Cover & Bilder © capelight pictures OHG


Das Fazit von: Beef Supreme

Beef Supreme

Hui, nicht schlecht Madame Lynch. Sie wissen, wie man die Zuschauerschaft dazu bringt, sich schlecht zu fühlen. Selten war der innere, stumme Schrei nach Gerechtigkeit in mir lauter, als nach der Ermordung von Rabbits Mutter. Aber auch von dieser einen exzellenten Szene abgesehen, liefert  Chained eine sehr gute Performance ab und weiß auch zu vermitteln, dass nicht alles nur schwarz oder weiß ist.
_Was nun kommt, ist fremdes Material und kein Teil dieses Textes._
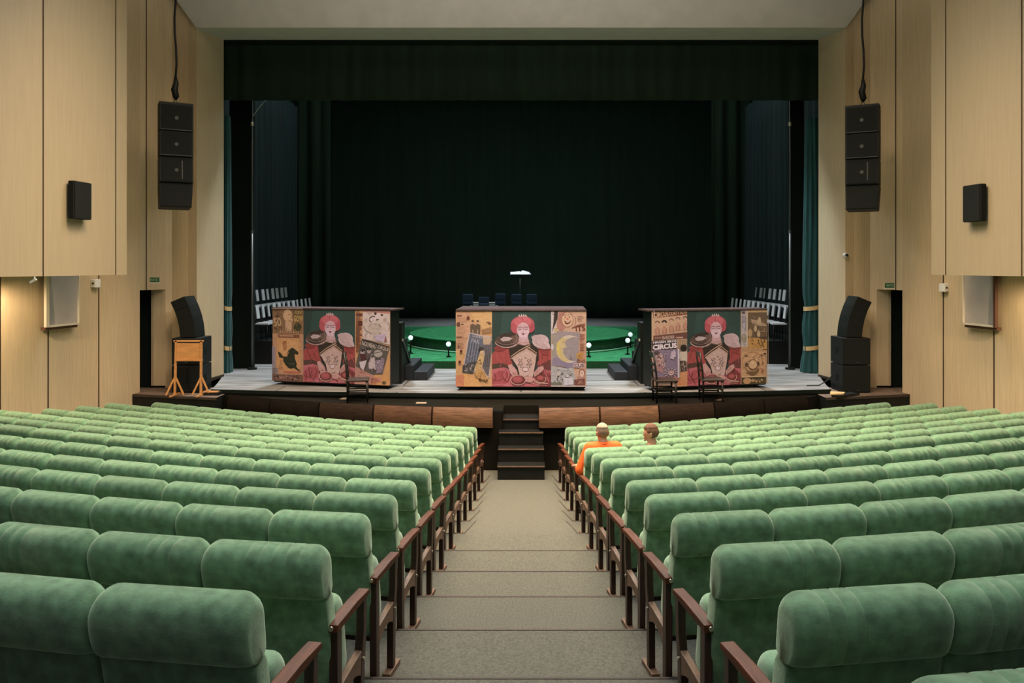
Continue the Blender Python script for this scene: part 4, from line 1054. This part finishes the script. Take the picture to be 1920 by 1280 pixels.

Obwohl Bob zum Abschaum des Planeten gehört, konnte ich ihn nicht mit der Inbrunst verachten, wie ich eigentlich gewollt hätte, was daran liegt, dass man ihn nicht nur auf das mordende Monster reduzieren kann. Und genau das macht Chained erst so richtig gut. Diese Ambivalenz zwischen niederträchtigem Mörder und bemühtem Vaterersatz. Schade nur, dass das Ende so abrupt und irgendwie lieblos abgehandelt wird. Es rückt zwar den gesamten Film in ein neues, keinesfalls schlechteres Licht, kam mir aber überhastet vor. Abgesehen davon ist Chained richtig gut geworden. Eine Empfehlung an all jene, die mal wieder Bock auf schlechte Laune haben.